*** DATA EXCERPT

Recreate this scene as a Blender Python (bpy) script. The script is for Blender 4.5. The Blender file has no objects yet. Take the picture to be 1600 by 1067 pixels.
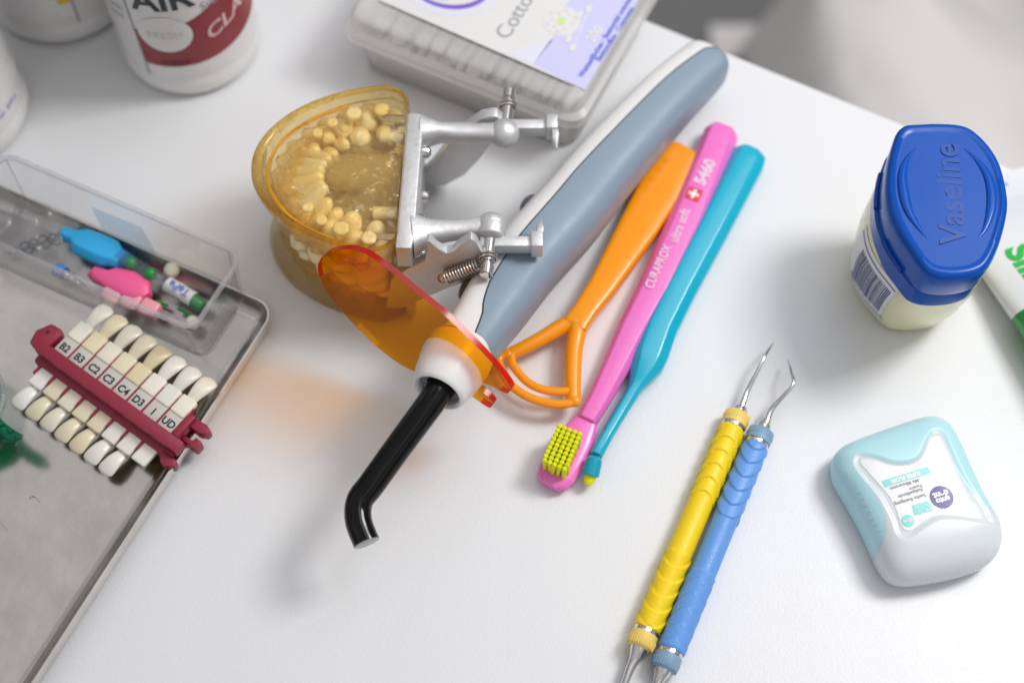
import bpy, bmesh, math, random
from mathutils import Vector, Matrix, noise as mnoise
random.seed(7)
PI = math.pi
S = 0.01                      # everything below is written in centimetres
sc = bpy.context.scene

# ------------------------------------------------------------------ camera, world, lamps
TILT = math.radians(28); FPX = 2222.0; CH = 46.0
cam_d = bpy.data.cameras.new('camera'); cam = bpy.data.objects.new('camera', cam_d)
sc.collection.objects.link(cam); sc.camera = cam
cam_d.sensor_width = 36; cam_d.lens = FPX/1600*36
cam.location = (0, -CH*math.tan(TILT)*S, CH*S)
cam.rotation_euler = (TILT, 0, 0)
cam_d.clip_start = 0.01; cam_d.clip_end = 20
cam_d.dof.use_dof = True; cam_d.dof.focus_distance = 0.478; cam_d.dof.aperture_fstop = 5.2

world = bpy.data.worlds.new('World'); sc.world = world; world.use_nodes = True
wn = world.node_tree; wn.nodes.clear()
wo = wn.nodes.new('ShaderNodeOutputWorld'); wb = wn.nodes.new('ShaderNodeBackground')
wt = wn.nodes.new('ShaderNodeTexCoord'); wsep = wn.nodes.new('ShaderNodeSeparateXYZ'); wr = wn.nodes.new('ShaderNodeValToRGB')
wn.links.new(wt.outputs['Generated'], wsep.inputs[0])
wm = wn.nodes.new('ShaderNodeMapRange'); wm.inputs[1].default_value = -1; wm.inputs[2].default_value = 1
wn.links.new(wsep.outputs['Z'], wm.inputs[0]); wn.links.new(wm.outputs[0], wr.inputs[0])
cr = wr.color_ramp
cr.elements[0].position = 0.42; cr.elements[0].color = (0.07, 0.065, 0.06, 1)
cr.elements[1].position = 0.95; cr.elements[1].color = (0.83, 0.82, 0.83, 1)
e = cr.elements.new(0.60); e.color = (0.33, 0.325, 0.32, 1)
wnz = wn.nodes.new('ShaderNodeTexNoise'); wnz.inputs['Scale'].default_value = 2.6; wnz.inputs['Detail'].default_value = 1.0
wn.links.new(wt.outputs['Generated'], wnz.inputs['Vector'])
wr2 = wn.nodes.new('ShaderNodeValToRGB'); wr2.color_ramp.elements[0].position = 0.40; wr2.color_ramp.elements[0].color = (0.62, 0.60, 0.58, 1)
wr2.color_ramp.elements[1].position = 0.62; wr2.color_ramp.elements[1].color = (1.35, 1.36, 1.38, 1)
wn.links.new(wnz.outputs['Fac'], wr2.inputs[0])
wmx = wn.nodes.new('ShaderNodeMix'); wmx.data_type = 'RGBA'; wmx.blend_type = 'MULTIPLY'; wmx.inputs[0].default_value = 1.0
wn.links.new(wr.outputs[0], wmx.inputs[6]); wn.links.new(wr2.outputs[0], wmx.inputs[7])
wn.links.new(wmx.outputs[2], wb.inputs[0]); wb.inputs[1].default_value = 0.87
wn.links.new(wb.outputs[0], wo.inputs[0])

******

AIM OF THE EXERCISE =>
Transcribe exactly, with no pictures, the lines running from the first line of the material through the line holding "cam_d.dof.use_dof = True;".

EXERCISE RESULT =>
Recreate this scene as a Blender Python (bpy) script. The script is for Blender 4.5. The Blender file has no objects yet. Take the picture to be 1600 by 1067 pixels.
import bpy, bmesh, math, random
from mathutils import Vector, Matrix, noise as mnoise
random.seed(7)
PI = math.pi
S = 0.01                      # everything below is written in centimetres
sc = bpy.context.scene

# ------------------------------------------------------------------ camera, world, lamps
TILT = math.radians(28); FPX = 2222.0; CH = 46.0
cam_d = bpy.data.cameras.new('camera'); cam = bpy.data.objects.new('camera', cam_d)
sc.collection.objects.link(cam); sc.camera = cam
cam_d.sensor_width = 36; cam_d.lens = FPX/1600*36
cam.location = (0, -CH*math.tan(TILT)*S, CH*S)
cam.rotation_euler = (TILT, 0, 0)
cam_d.clip_start = 0.01; cam_d.clip_end = 20
cam_d.dof.use_dof = True; cam_d.dof.focus_distance = 0.478; cam_d.dof.aperture_fstop = 5.2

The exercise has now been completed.